Beklentilerin aksine, burada jeopolitik rekabetin temel ekseni Çin–ABD hattı değil, Rusya ile ABD arasında görülmekte. Alaska Zirvesinde buzlar erimiş gibi olsa da Venezuela’da durum farklı. 2024 yılında Rusya, Küba’ya savaş gemilerini yollayarak Batı’ya gövde gösterisi yapmış, “Küba Krizi vol. 2” söylemleri öne çıkmıştı. Elbette sorun Soğuk Savaş’taki dehşet dengesi ekseninde değildi bu nedenle de endişeler kısa süreli oldu. Asıl kopuş Mayıs ayında Putin ve Maduro arasında imzalanan ve özellikle enerji alanını kapsayan stratejik ortaklık’ta oldu. ABD bölgeye yaklaşımını değiştirdi denebilir. İkinci olarak Rusya’nın, Venezuela’ya da savaş gemileri göndereceği yönündeki iddialar sonrasında ABD’den gelen savaş gemisi ve asker gönderimi oldu. ABD bu adım ile yeni Monroe Doktrinini Rusya’ya karşı bir anlamda ilan edişti. Üçüncü olarak Trump’ın ilk başkanlık döneminde yarıda bıraktığı Venezuela’da rejim değişimi girişimidir.
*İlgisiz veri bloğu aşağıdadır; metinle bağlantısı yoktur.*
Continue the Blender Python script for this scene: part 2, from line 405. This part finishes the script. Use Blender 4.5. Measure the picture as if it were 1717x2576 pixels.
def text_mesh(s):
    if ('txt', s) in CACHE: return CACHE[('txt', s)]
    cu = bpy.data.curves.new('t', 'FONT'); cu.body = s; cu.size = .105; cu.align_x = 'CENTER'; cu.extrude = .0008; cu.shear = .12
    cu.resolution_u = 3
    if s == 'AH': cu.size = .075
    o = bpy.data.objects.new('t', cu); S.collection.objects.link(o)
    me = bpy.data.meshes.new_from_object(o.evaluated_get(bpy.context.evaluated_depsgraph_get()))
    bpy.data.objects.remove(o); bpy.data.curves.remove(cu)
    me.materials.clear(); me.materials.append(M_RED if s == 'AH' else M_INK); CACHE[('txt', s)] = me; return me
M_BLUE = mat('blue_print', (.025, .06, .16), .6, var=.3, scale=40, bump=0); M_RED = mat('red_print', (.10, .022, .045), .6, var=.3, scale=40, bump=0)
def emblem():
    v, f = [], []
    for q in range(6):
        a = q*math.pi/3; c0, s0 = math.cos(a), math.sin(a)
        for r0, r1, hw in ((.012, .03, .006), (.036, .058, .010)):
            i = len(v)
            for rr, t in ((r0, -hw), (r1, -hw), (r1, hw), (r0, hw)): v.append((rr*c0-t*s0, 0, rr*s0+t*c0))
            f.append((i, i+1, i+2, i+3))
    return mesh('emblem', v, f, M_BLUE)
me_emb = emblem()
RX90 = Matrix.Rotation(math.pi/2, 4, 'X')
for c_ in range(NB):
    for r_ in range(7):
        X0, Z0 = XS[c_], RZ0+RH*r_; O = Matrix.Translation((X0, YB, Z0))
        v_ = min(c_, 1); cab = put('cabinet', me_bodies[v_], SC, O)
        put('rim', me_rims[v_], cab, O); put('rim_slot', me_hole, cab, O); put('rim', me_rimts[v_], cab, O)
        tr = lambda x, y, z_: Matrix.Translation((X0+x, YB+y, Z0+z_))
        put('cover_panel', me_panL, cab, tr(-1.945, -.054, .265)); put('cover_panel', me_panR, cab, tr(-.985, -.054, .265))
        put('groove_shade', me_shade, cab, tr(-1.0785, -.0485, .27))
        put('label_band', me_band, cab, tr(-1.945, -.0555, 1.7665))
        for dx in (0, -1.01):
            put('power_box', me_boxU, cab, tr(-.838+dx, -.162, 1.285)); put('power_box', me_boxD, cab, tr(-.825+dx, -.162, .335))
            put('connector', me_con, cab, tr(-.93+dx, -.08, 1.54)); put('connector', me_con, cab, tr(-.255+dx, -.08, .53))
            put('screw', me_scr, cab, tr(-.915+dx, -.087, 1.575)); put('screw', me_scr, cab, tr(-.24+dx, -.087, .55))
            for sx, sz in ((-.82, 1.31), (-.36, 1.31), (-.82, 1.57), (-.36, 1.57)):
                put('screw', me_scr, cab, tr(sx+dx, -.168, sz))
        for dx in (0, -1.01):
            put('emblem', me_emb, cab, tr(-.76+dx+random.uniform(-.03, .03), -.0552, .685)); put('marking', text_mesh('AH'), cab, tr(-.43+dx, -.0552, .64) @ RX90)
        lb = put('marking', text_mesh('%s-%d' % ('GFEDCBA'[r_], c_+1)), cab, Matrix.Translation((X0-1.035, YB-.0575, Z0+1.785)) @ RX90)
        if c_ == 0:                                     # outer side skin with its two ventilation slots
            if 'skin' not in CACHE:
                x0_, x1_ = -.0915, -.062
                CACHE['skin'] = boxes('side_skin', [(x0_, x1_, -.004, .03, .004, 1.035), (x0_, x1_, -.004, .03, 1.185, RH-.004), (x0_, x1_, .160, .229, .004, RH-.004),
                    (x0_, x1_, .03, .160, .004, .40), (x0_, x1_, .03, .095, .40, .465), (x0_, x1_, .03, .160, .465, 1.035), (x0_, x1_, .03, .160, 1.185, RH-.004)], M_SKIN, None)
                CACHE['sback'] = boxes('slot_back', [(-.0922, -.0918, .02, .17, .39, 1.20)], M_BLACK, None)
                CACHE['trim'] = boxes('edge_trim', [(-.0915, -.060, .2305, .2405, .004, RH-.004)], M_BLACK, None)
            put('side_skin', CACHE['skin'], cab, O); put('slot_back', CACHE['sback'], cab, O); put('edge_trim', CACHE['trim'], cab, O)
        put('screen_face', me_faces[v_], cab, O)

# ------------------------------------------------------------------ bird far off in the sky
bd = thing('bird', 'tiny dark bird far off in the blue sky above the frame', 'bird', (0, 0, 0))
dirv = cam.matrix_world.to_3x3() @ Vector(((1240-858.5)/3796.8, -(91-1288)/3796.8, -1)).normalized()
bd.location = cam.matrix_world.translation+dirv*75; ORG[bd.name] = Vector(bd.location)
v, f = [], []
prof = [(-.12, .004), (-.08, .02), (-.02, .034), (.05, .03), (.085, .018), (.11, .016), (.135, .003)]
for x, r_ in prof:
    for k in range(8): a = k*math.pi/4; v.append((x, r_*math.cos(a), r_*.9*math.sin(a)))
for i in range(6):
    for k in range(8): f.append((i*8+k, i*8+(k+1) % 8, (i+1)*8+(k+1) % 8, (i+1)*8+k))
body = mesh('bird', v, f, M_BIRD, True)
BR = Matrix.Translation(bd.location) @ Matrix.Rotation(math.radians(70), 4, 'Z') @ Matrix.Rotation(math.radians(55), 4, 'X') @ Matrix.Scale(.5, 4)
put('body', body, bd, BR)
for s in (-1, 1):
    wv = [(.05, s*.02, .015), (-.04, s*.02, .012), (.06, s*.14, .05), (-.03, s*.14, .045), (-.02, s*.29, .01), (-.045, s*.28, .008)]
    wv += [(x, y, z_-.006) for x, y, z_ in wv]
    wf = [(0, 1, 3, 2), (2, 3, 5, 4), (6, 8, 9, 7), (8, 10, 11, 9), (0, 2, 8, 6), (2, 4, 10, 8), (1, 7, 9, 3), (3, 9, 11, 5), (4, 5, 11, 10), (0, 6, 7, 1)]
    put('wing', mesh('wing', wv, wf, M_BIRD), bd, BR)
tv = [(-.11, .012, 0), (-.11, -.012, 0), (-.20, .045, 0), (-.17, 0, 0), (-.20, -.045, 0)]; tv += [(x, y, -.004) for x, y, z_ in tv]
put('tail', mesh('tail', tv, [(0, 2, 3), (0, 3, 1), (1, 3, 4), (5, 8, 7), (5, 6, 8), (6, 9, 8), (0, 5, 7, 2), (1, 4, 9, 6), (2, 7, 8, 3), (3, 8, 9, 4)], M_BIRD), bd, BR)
Trump yönetimi 2019’dan bu yana muhalif isim Juan Guaidó’yu Maduro yerine tanımaktadır. Son olarak bu durum en dikkat çeken konu Orinoco Kuşağı, yani Venezuela’nın petrol yataklarıyla küresel enerji denkleminin merkezinde yer alması. Enerji ve madenler denkleminde bu tabloyu okuyan Trump yönetimi, bölgedeki adımlarını daha stratejik ve daha keskin bir şekilde kurgulamakta. Sonuç olarak, Venezuela bugün küresel enerji savaşlarının ve büyük güç rekabetinin en kritik cephelerinden biri olmakta. Bu da 21. Yüzyılda Monroe Doktrini’nin ruhu ile ABD’nin arka bahçesi Venezuela algısının jeopolitik yansımasını sunuyor.